I remember coming to America and there was this preconceived notion about a world called foreign by many Jamaicans. When I arrived I was taken by the sights and lights that blinked in front of my eyes. There were people everywhere and it was so congested. After a few months I began to adjust but I still felt out of place. I can remember the coming of Black history month and I think that the month of February is what always sticks with me when I think about diversity. In Jamaica I have no recollection of Black being a main identifier; upon being present in America I did not see myself as black. I believe that I assumed that being Jamaican encompassed being Black and African- American.
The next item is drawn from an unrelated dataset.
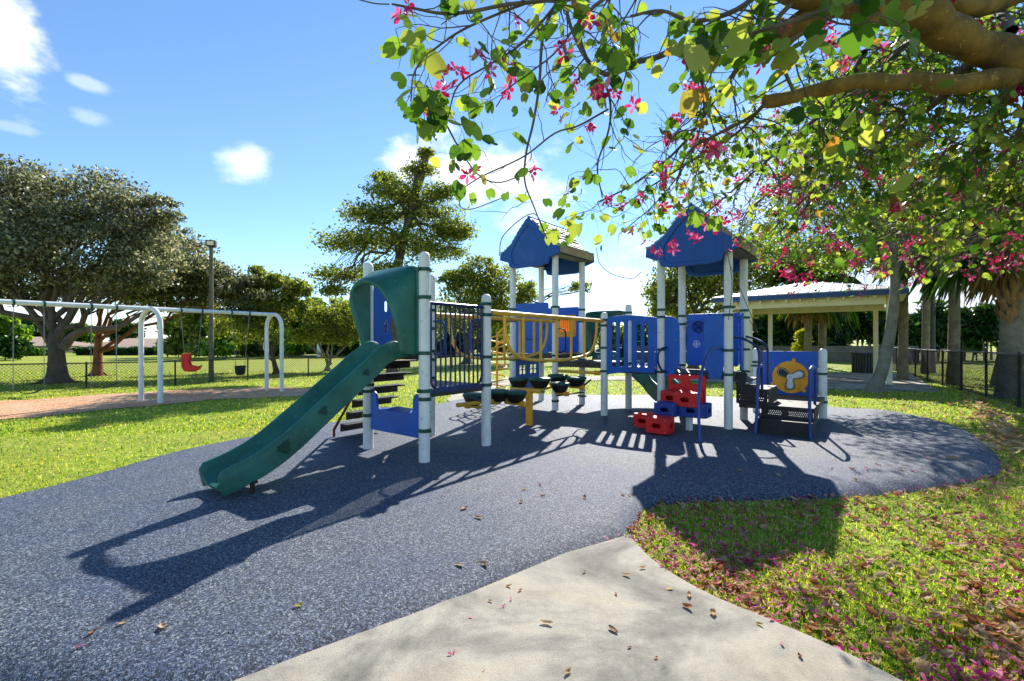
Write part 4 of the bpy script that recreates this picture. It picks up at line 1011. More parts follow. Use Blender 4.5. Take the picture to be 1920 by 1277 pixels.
# ============================================================ PAVILION
def pavilion():
    Nn = Vector((12.0, 14.2, 0)); eu = -U; ev = V; LU, LV = 5.66, 5.0; ze = 2.78
    root = thing('picnic_pavilion', 'cream picnic pavilion with blue fascia and pale ribbed metal roof behind the leaning tree', 'pavilion', Nn+(eu*LU+ev*LV)/2)
    cs = [Nn, Nn+ev*LV, Nn+ev*LV+eu*LU, Nn+eu*LU]; ang = math.atan2(U.y, U.x)
    f = MB()
    for i in range(4):
        a, b = cs[i], cs[(i+1) % 4]; d = (b-a).normalized(); c = (a+b)/2; c.z = ze+.07; f.box(c, ((b-a).length+.02, .03, .16), math.atan2(d.y, d.x))
    f.build('fascia', M['bluefascia'], root, bev=.004)
    r0 = (cs[0]+cs[3])/2; r1 = (cs[1]+cs[2])/2; ap = 1.0
    ra = (cs[0]+cs[2])/2+ev*.35; rb = (cs[0]+cs[2])/2-ev*.35; ra.z = rb.z = ze+.75
    C = [Vector((c.x, c.y, ze+.155)) for c in cs]
    for poly in ((C[0], C[3], rb), (C[3], C[2], ra, rb), (C[2], C[1], ra), (C[1], C[0], rb, ra)):
        mb = MB(); up = Vector((0, 0, .03)); n = len(poly); mb.add([p for p in poly]+[p+up for p in poly], [tuple(range(n-1, -1, -1)), tuple(range(n, 2*n))]+[(i, (i+1) % n, n+(i+1) % n, n+i) for i in range(n)])
        pan = mb.build('roof_panel', M['metalroof'], root)
        e = (poly[1]-poly[0]); L_ = e.length; e = e/L_; rib = MB(); k = .2
        peak = poly[2] if n == 3 else None
        while k < L_-.1:
            s = poly[0]+e*k
            if n == 3: t_ = (peak-poly[0]).dot(e); f_ = k/t_ if k < t_ else (L_-k)/(L_-t_); m_ = poly[0]+e*t_; tp = s+(peak-m_)*f_
            else:
                ta_ = (poly[3]-poly[0]).dot(e); tb_ = (poly[2]-poly[0]).dot(e); f_ = min(1, k/ta_ if k < ta_ else ((L_-k)/(L_-tb_) if k > tb_ else 1)); perp_ = (poly[3]-(poly[0]+e*ta_)); tp = s+perp_*f_
            rib.tube([s+Vector((0, 0, .045)), tp+Vector((0, 0, .045))], .016, 5); k += .30
        rb_ = rib.build('roof_rib', M['white']); rb_.parent = pan
    s_ = MB(); s_.prism([(c.x, c.y) for c in (Nn+(eu+ev)*.03, Nn+ev*(LV-.03)+eu*.03, Nn+ev*(LV-.03)+eu*(LU-.03), Nn+eu*(LU-.03)+ev*.03)], ze-.012, ze+.0); s_.build('soffit', M['cream'], root)
    b_ = MB(); ins = .45
    bs = [Nn+(eu+ev)*ins, Nn+ev*(LV-ins)+eu*ins, Nn+ev*(LV-ins)+eu*(LU-ins), Nn+eu*(LU-ins)+ev*ins]
    for i in range(4):
        a, b = bs[i], bs[(i+1) % 4]; d = (b-a).normalized(); c = (a+b)/2; c.z = ze-.145; mb = MB(); mb.box(c, ((b-a).length-.16, .12, .25), math.atan2(d.y, d.x)); mb.build('beam', M['cream'], root, bev=.005)
    for k in range(1, 14):   # rafter tails
        for a, b, o_ in ((Nn, Nn+eu*LU, ev),):
            c = a+(b-a)*(k/14)+o_*.26; c.z = ze-.06; mb = MB(); mb.box(c, (.05, .38, .09), ang); mb.build('rafter', M['cream'], root)
    P = [gp(1662, 722), gp(1643, 703), bs[3], bs[2]]
    P[0] = bs[0].copy(); P[1] = at(1642, 600, 18.0); P[2] = bs[0]+eu*4.0; P[3] = bs[1]+eu*4.0
    for p in P:
        mb = MB(); mb.box((p.x, p.y, (ze-.27-.06)/2-.0), (.155, .155, ze-.27+.1), ang); mb.build('pavilion_post', M['cream'], root, bev=.008)
        mb = MB(); mb.box((p.x, p.y, -.045), (.28, .28, .02), ang); mb.build('base_plate', M['steel'], root)
    return root
pavilion()
def bin_():
    p = gp(1622, 692, None); Y = 20.5; p = Vector((at(1622, 0, Y).x, Y, 0)); p.z = gz(p.x, p.y); w, h = .72, .95
    root = thing('litter_bin', 'dark slatted square litter bin beside the pavilion post', 'bin', p)
    mb = MB(); mb.box(p+Vector((0, 0, h*.5)), (w-.1, w-.1, h-.1), .1); mb.build('liner', M['black'], root)
    for s in range(4):
        a = .1+s*math.pi/2; d = Vector((math.cos(a), math.sin(a), 0)); n = Vector((-d.y, d.x, 0))
        for k in range(5):
            c = p+d*(-.28+k*.14)+n*(w/2-.02)+Vector((0, 0, h*.5)); m_ = MB(); m_.box(c, (.10, .025, h-.08), a); m_.build('slat', M['darkgrey'], root, bev=.004)
    mb = MB(); mb.box(p+Vector((0, 0, h-.01)), (w, w, .05), .1); mb.build('lid', M['black'], root, bev=.012)
bin_()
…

In my later adolescent years I began to realize that there were multiple ways of identifying one’s self. There were Asian-Americans, Native-Americans, and etc. yes, I learned of all this in my schooling but it wasn’t as apparent as the way it was when I arrived in the states. I began to become a form of blackness that I observed in my neighborhood; this was the struggling single parent household and Jordan wearing young women. This way of seeing the world was not one that was allowing me to understand who I was and why I felt so excluded. I was called an Oreo and many assumed that I was assimilating to a white culture. I am in no way putting the blame of my own self expression onto those in my community but highlighting a lack of understanding. My association to Blackness was not based on the immense love I felt for my community but the struggle I examined.  Though this may have not been the right way to identify with those that I looked like, I am now able to look back and see all that different shades of my people. These shades aren’t just limited to race but so many other forms of being. With that being said, all I could see was the assortment of color, not who people were. My mom does not call herself Black, she calls herself Jamaican. It hurts me to know that the men and women who share such a distinct history with me aren’t engaging in storytelling with me. I want to know what it is like to be a Black American and I would like the chance to tell what it is like to be a Jamaican woman in America.
My analysis of self shows a misunderstanding of the world that can keep culture intact but also cause a separation within another. I am in between two hurt cultures trying to find a middle group for love and rehabilitation.
I am a black Jamaican, Maroon, African-American searching for who I am, not based on the color of my skin but my experiences. Please do not judge me, let's speak.